Thursday, 14 July 2011

CD Reviews (The Straits Times, July 2011)

MOZART Divertimento, K.563
SCHUBERT String Trio, D.471
Trio Zimmerman
BIS SACD-1817 / ****1/2

A string trio refers to a combo of violin, viola and cello, an ensemble that was popular during the Classical era, a time when the string quartet had established itself as the dominant vehicle of expression in chamber music. Mozart, Beethoven and Schubert all wrote string trios, neglected works relative to their string quartets. Mozart’s 48-minute-long Trio from 1788 was titled Divertimento, literally a diversion, even a ploy to popularise the medium as one well-suited for light entertainment.

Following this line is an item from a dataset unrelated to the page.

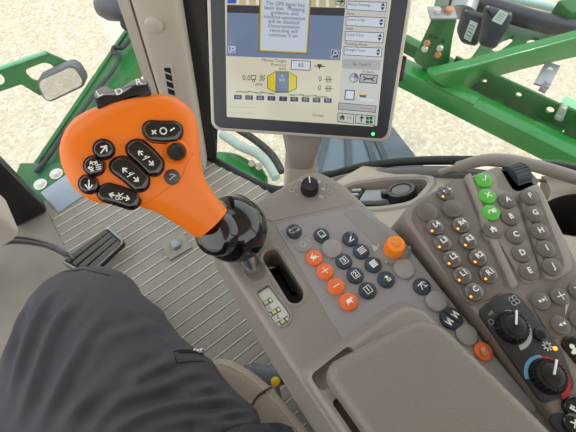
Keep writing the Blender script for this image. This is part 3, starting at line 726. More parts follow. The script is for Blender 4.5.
bm = B(); F = fr(R(577, 407, .0042), 20); stroke(bm, F, [(-.5, .6), (-.5, -.1), (.0, -.6), (.5, -.6)], .22, .006); stroke(bm, F, [(-.6, .6), (-.2, .6), (-.25, .25)], .2, .006, .0004); obj('symbol', bm, WHITE, k, smooth=False, tri='keep')
key(t, (572, 424), .0068, GLOSS, 'cross', -14, label='black key with a crossed symbol', **DK)
# dials
def dial(px, r, ptr, label):
    o = R(*px, .0016); d = thing  # noqa
    bm = B(); rg = lambda rr, h, i, s: rr*(1-.075*(i % 4 > 1)) if .001 < h < .0079 and rr > r*.7 else rr
    lathe(bm, [(r*1.0, 0), (r, .002), (r*.94, .007), (r*.88, .0078), (r*.66, .0078), (r*.64, .0084), (r*.58, .0088), (.0003, .0088)], o, Z, seg=96, mod=rg)
    k = obj('climate_dial', bm, BLACK, t, label=label)
    bm = B(); F = fr(o+Z*.0089, ptr); box(bm, f2(F, 0, r*.48, .0002), (r*.13, r*.95, .0012), frame_rot(F[1], F[2], Z), .0003); obj('pointer', bm, WHITE, k)
    return o
def arc_mark(name, o, r0, a0, a1, w0, w1, mat, lab=None):
    bm = B(); F = fr(o, 0); n = 26
    for i in range(n):
        q = []
        for j, s in ((i, 0), (i+1, 0), (i+1, 1), (i, 1)):
            f = j/n; a = math.radians(a0+(a1-a0)*f); rr = r0+s*(w0+(w1-w0)*f); q.append((rr*math.cos(a), rr*math.sin(a)))
        fill(bm, F, q, 1, .0003)
    obj(name, bm, mat, t, smooth=False, tri='keep', label=lab)
o1 = dial((510.5, 328), .0118, -52, 'black fan speed dial with white pointer')
arc_mark('dial_scale', o1, .0130, 60, -115, .0004, .0036, GREYPR)
o2 = dial((547, 377), .0119, -62, 'black temperature dial with white pointer')
arc_mark('cool_scale', o2, .0131, 150, 55, .003, .002, M('blue_print', (104, 168, 206), .5), 'blue cold arc')
arc_mark('warm_scale', o2, .0131, 55, -100, .0012, .0034, M('red_print', (196, 44, 52), .5), 'red warm arc')
bm = B(); F = fr(R(514, 300.5, .0018), -10)
for k in range(4):
    a = math.radians(45+90*k); stroke(bm, F, circ(.5*math.cos(a), .5*math.sin(a), .36, n=14), .14, .0047, .0003+.00005*k)
stroke(bm, F, circ(0, 0, .15, n=10), .14, .0047, .0006)
obj('fan_symbol', bm, WHITE, t, smooth=False, tri='keep')
bm = B(); F = fr(R(491, 322, .0018), 0); stroke(bm, F, circ(0, 0, 1, n=14), .4, .0019)
F = fr(R(490.5, 313.5, .0018), 0)
for k in range(4): stroke(bm, F, [(-1.2+.8*k, -.3-.1*k), (-1.2+.8*k, .3+.15*k)], .3, .0016)
obj('dial_mark', bm, GREYPR, t, smooth=False, tri='keep')
bm = B(); F = fr(R(547, 346, .0018), 0)
for k in range(8):
    a = math.radians(45*k); stroke(bm, F, [(.45*math.cos(a), .45*math.sin(a)), (1.0*math.cos(a), 1.0*math.sin(a))], .28, .0034, .0003)
stroke(bm, F, circ(0, 0, .62, n=16), .26, .0034, .0004)
obj('snow_symbol', bm, WHITE, t, smooth=False, tri='keep')
bm = B(); lathe(bm, [(.0015, 0), (.0015, .0005), (.0006, .0009), (.0002, .0009)], R(555, 348.5, .0016), Z, seg=16); obj('indicator_light', bm, LED_O, t, label='orange indicator light')
# thumb wheel at the far edge
bm = B(); slab(bm, [R(*q, -.009) for q in ((503, 166), (520, 160), (540, 181), (516, 191))], .02, bev=.001); obj('wheel_housing', bm, TAUPE_D, t)
oc = R(515, 177.5, -.006); ax = (R(524, 174)-R(511, 178)).normalized(); ax.z = 0; ax.normalize()
bm = B(); lathe(bm, [(.010, -.0085), (.0128, -.0075), (.0132, -.006), (.0132, .006), (.0128, .0075), (.010, .0085)], oc, ax, seg=52, mod=lambda r, h, i, s: r*(1-.07*(i % 2)) if abs(h) < .0072 else r); obj('thumb_wheel', bm, M('dark_ribbed_wheel', (46, 52, 58), .4), t, ang=20, label='dark ribbed thumb wheel')
# ================================================================== display on its stalk
MW = V((.766, -.643, 0)).normalized(); MU = V((.363, .42, .832)); MU = (MU-MW*MU.dot(MW)).normalized(); MN = MW.cross(MU)
MO = at_t(300, 137, .55)
def mp(x, y, h=0): return at_pl(x, y, MO+MN*h, MN)
def mxy(p): d = p-MO; return d.dot(MW), d.dot(MU)
def mfr(x, y, h=0): return (MO+MW*x+MU*y+MN*h)
xl, yb1 = mxy(mp(211, 131)); xr, yb2 = mxy(mp(389.5, 142)); yb = (yb1+yb2)/2; yt = yb+.212
t = thing('display_monitor', 'dark framed touch display showing the lost GPS signal notice, on a beige stalk', 'monitor', MO)
def mrect(x0, y0, x1, y1, r, h): return rounded([mfr(x0, y0, h), mfr(x1, y0, h), mfr(x1, y1, h), mfr(x0, y1, h)], r, 6)
bm = B(); slab(bm, mrect(xl, yb, xr, yt, .013, 0), .034, n=MN, bev=.003, both=True); obj('housing', bm, SILVER, t)
bz = .0045
bm = B(); slab(bm, mrect(xl+bz, yb+bz, xr-bz, yt-bz, .010, .0008), .002, n=MN, bev=.0008); obj('bezel', bm, BEZEL, t)
sx0, sy0 = mxy(mp(225.8, 117)); sx1, sy1 = mxy(mp(376.5, 126)); sy = (sy0+sy1)/2
sx1b, _ = mxy(mp(388, 0)); sx0b, _ = mxy(mp(226.5, 0))
sx0 = (sx0+sx0b)/2; sx1 = (sx1+sx1b)/2; sh = .158
SC_ST = SCREEN_ST
def em(n, c): return EM(n, c, SC_ST, base=(12, 12, 14), rough=.12)
bm = B(); slab(bm, mrect(sx0, sy, sx1, sy+sh, .0015, .0014), .001, n=MN, bev=0); scr = obj('screen', bm, em('screen_beige', (212, 208, 186)), t, smooth=False)
SM = {}
cols = dict(blue=(112, 130, 160), dark=(52, 56, 66), pop=(196, 208, 222), yel=(206, 170, 40), ink=(40, 42, 50), tan=(196, 186, 140), white=(206, 214, 226), grey=(168, 170, 170), lgrey=(196, 198, 192),
            tank=(222, 196, 56), green=(70, 120, 84), slate=(66, 66, 92), red=(186, 84, 90), cobalt=(60, 90, 190), dgreen=(24, 78, 48), band=(230, 226, 214))
mats_ = [em('screen_'+k, v) for k, v in cols.items()]; idx = {k: i for i, k in enumerate(cols)}
gb = B(); HG = [.0016]
def sf(col, *px, dh=0): face(gb, ccw([mp(*q, HG[0]+dh) for q in px], MN), idx[col])
PXM = .00122
def st(s, px, size, col='ink', al='CENTER', dh=.0003, bold=0.0, wx=1):
    text(gb, (mp(*px, HG[0]+dh), MW, MU, MN), s, size*PXM, 0, idx[col], al, wx, bold)
def sr(col, x0, y0, x1, y1, sk=.03, dh=0):   # rectangle whose sides follow the screen
    sf(col, (x0, y0), (x1, y0+(x1-x0)*.035), (x1-(y1-y0)*.11, y1+(x1-x0)*.06), (x0-(y1-y0)*.02, y1), dh=dh)
sf('tan', (228, -14), (346, -10), (345.2, 8), (227, 5)); 
for k in range(11): x = 236+k*10; sf('band', (x, -13), (x+3, -13), (x+3, 4.5+k*.3), (x, 4.5+k*.3), dh=.0001)
sf('cobalt', (227.5, -4), (236.5, -4), (236.5, 3.4), (227.3, 3.2), dh=.0002)
sf('dark', (227, 4.8), (345.2, 8), (344.3, 16), (227, 12.6)); sf('blue', (227, 12.6), (344.3, 16), (340.2, 60.4), (226.4, 56))
sf('white', (228.5, 46), (235.5, 46.3), (235.3, 53), (228.3, 52.6), dh=.0001); sf('blue', (229, 46.5), (235, 46.8), (234.8, 52.5), (228.8, 52.1), dh=.00015)
sf('white', (331.5, 49.5), (339.5, 50), (338.5, 58.5), (330.5, 58), dh=.0001); sf('slate', (332, 50), (339, 50.5), (338, 58), (331, 57.5), dh=.00015)
F = (mp(335.5, 53, HG[0]+.0004), MW, MU, MN); stroke(gb, F, circ(0, 0, 1.8, n=10), .9, PXM, 0, idx['white']); stroke(gb, F, [(-1.5, -1.5), (-3, -3.4)], 1, PXM, 0, idx['white'])
F = (mp(232.8, 48.6, HG[0]+.0004), MW, MU, MN); stroke(gb, F, circ(0, 0, 1.6, n=10), .8, PXM, 0, idx['white']); stroke(gb, F, [(-1.2, -1.4), (-2.6, -3)], .9, PXM, 0, idx['white'])
sf('dark', (259.6, -18), (312, -16), (307.6, 54), (258.6, 51.8), dh=.0003); sf('yel', (260.1, -17), (311.5, -15), (307.1, 53.4), (259.3, 51.2), dh=.0004); sf('pop', (261.5, -3), (309.3, -1.5), (305.9, 52.0), (260.6, 49.8), dh=.0005)
for k, s in enumerate(['The GPS signal has', 'been lost.  Mapping,', 'guidance, and', 'machine automation', 'will be disabled.', 'Documentation', 'recording will', 'continue, if on.']):
    st(s, (285.2-k*.25, 4.2+k*4.45), 4.7, dh=.0008, wx=1.03)
for s, y in (('Manual Target', 61.3), ('Pressure', 65.3), ('(psi)', 68.8)): st(s, (286, y), 4.2, al='RIGHT', bold=0)
sf('ink', (291.3, 60), (311, 61), (310.4, 70.8), (290.6, 69.8)); sf('white', (292, 60.7), (310.3, 61.6), (309.7, 70.1), (291.3, 69.1), dh=.0001); st('65', (301, 65.2), 6)
st('0.0', (246.5, 78), 7); st('gal/ac', (259, 84.2), 3.6)
F = (mp(253.5, 78, HG[0]+.0003), MW, MU, MN); stroke(gb, F, [(-2.4, 2.5), (2.4, 2.5), (2, -1.5), (-2, -1.5)], .7, PXM, 0, idx['ink'], True); stroke(gb, F, circ(0, -2.6, 1.2, n=8), .6, PXM, 0, idx['ink'])
for i in range(4):
    for j in range(4):
        if (i+j) % 2: sf('green', (259.5+i*1.4, 75+j*1.5), (260.9+i*1.4, 75+j*1.5), (260.9+i*1.4, 76.5+j*1.5), (259.5+i*1.4, 76.5+j*1.5))
sf('green', (267.2, 76.3), (275.5, 71), (289, 71.3), (297, 76.5), (297, 88.5), (288.5, 92.8), (275.5, 92.8), (267.2, 88.5)); sf('tank', (268, 76.6), (275.5, 71.8), (289, 72), (296.2, 77), (296.2, 88), (288.3, 92), (275.5, 92), (268, 88), dh=.0001)
sf('green', (275.6, 72), (288.8, 72.3), (288.6, 92.2), (275.4, 92), dh=.0002); sf('blue', (276.4, 73), (288, 73.2), (287.9, 91.4), (276.2, 91.2), dh=.0003); st('0', (282.2, 76), 4, 'white', dh=.0006); st('(gal)', (282, 79.6), 3.4, 'white', dh=.0006)
for k, s in enumerate(['L4', 'L3', 'L2', 'L1', 'C', 'R1', 'R2', 'R3', 'R4']):
    x = 238+k*11.15+(.6 if k > 3 else 0); y = 97+k*.42; sf('slate', (x-3.9, y-2.3), (x+3.9, y-2), (x+3.8, y+2.5), (x-4, y+2.2)); st(s, (x, y), 3.6, 'lgrey')
F = (mp(282, 94, HG[0]+.0002), MW, MU, MN)
for s in (-1, 1):
    stroke(gb, F, [(s*8, -1.2), (s*22, 1), (s*22, -1.8), (s*35, 1), (s*35, -1.2), (s*47, -.2), (s*47, -1.8)], .55, PXM, 0, idx['green']); stroke(gb, F, [(s*8, 0), (s*46, 0)], .5, PXM, .0001, idx['green'])
for q in ((229.5, 106.5), (229.5, 112.5)): sf('grey', q, (q[0]+26, q[1]+1), (q[0]+26, q[1]+1.5), (q[0], q[1]+.5))
st('Canopy', (318, 115.3), 3.8); st('0', (320, 79), 7); st('0', (319.5, 88), 7)
for y in (79, 88):
    F = (mp(328.5, y+.6, HG[0]+.0002), MW, MU, MN)
    for k in (-2, -.7, .7, 2): stroke(gb, F, [(k, -3), (k, 3)], .5, PXM, 0, idx['ink'])
    stroke(gb, F, [(-4, 0), (4, 0)], .6, PXM, .0001, idx['ink'])
F = (mp(319.5, 66.3, HG[0]+.0002), MW, MU, MN); stroke(gb, F, [(-5, 0), (5, 0)], .8, PXM, 0, idx['ink']); fill(gb, F, [(-2.6, 2), (2.6, 2), (0, -3)], PXM, .0001, idx['ink'])
for x, y in ((266, 111), (277, 111), (288, 112), (266, 116), (278, 116.5), (289, 116.8)): st('-', (x, y), 3.5, 'grey')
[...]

In six movements, it looks forward to the multi-movement delights of Beethoven’s Serenade (Op.8), Septet (Op.20) and Schubert’s Octet. Here, Mozart juxtaposes the serious and sober, notably the opening movement in sonata form and an introspective Adagio, with the more light-hearted dances. There are two Minuets separated by a theme and variations based on a rustic Andante, before closing with a cheerful finale. This and Schubert’s single movement Trio are highly amicable if not memorable music. The trio of violinist Frank Peter Zimmerman, violist Antoine Tamestit and cellist Christian Poltera, all marvellous soloists in their own right, sound like having fun. This, after all, is the true essence of Hausmusik.